China has some fine dragons, and, in America, there is a grotto in, of all places, Renton, Washington, a pit-stop of a town if there ever was one. Best, let's go to Menton, France [Fig. 3 below] where they hired the eccentric Marcel Cocteau to do faces and salamanders at the old fort.

Even if the construction doesn't appeal to you, The Complete Pebble Mosaic Handbook is worth it to discover just what can be done with mere stone and cement. (I apologize for not putting up the color photographs in this review. My steam-driven 1912 optical scanner refuses to produce anything other than black and white and a very disgusting puce --- like that stuff the kids put in their hair.) Despite my drab reproductions, you'll find the illustrations in the book to be colorful and inviting.

Leafing through this put me in mind of a journey I made years and years ago in my trusty rusted-out VW camper, driving all the way down the coast of Portugal from the Rio Miņo to Cape St. Vincent. The moment I crossed over from Spain, the highway turned grey and bumpy. When I got out to look at the road, I saw that it was built of granite stones, laid tightly together. For the center divider and the borders, a slightly lighter color granite had been used.

The whole thing had been laid many years ago and every single stone in it had been chipped and formed by hand. It was a great and sturdy work of art, a careful mosaic, designed to last for centuries --- one that ran the entire length of that poor and beautiful country.

--- Carlos Amantea


At Work
The Art of
California Labor

Mark Dean Johnson
(CHS/Heyday)
The California Historical Society and the Fine Arts Gallery at San Francisco State University have teamed up to mount these photographs, lithographs, paintings, statuary, drawings, posters and murals for a CHS show. A few of the names --- Thomas Hart Benton, Diego Rivera, Dorthea Lange --- will be familiar. The eighty others will be less well known.

In all, there are almost a hundred of these presented in At Work, many in color --- along with essays by Joshua Paddison, Mark Dean Johnson, Tere Romo, and Tillie Olson. It's powerful stuff, and at places, it can bring sighs: sighs of pleasure for those of us who remember the time before WWII when we thought there was a chance to find support for (and home for) the real arts of the working person. At the same time, sighs of shame for some of the indignities represented here. For instance, Leonard Nadel's photograph from 1956 of Central Valley farmworkers forced to stand naked in line to be sprayed with pure DDT. (The photographer was later arrested in Mexico for documenting "bracero" recruitment.)

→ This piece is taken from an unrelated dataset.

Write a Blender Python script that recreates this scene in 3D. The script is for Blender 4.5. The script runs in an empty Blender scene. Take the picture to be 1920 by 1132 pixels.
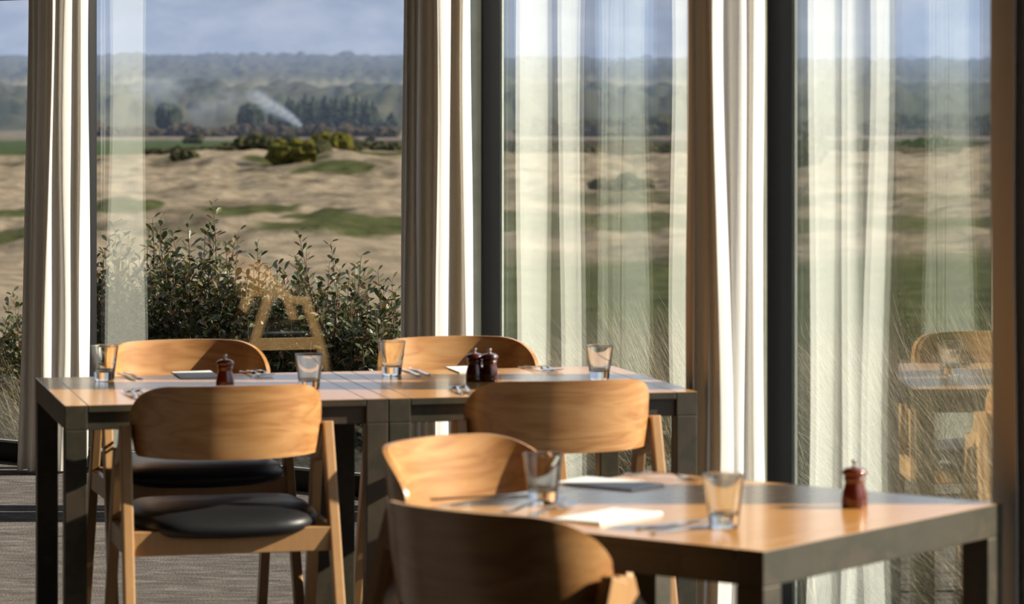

Much of this isn't easy. The photographs and paintings of the homeless and the workless and those on relief contrast sharply with some of the earlier romantic murals, paintings, and statues --- such as Douglas Tilden's Mechanics Memorial in San Francisco, what Paddison refers to as "romantic, gendered portrayals" from the Progressive Era. This might even apply to Diego Rivera's Allegory of California on the walls of the Pacific Stock Exchange. For appropriate contrast, there is Ester Hernández's bitter screenprint Sun Mad Raisins from 1982.

For those of us who are old-time lefties, there were a couple of laughs on the CIP page. Turns out that funding for this book and the exhibit came from, among others, The William Randolph Hearst Foundation and the James Irvine Foundation. Go figure.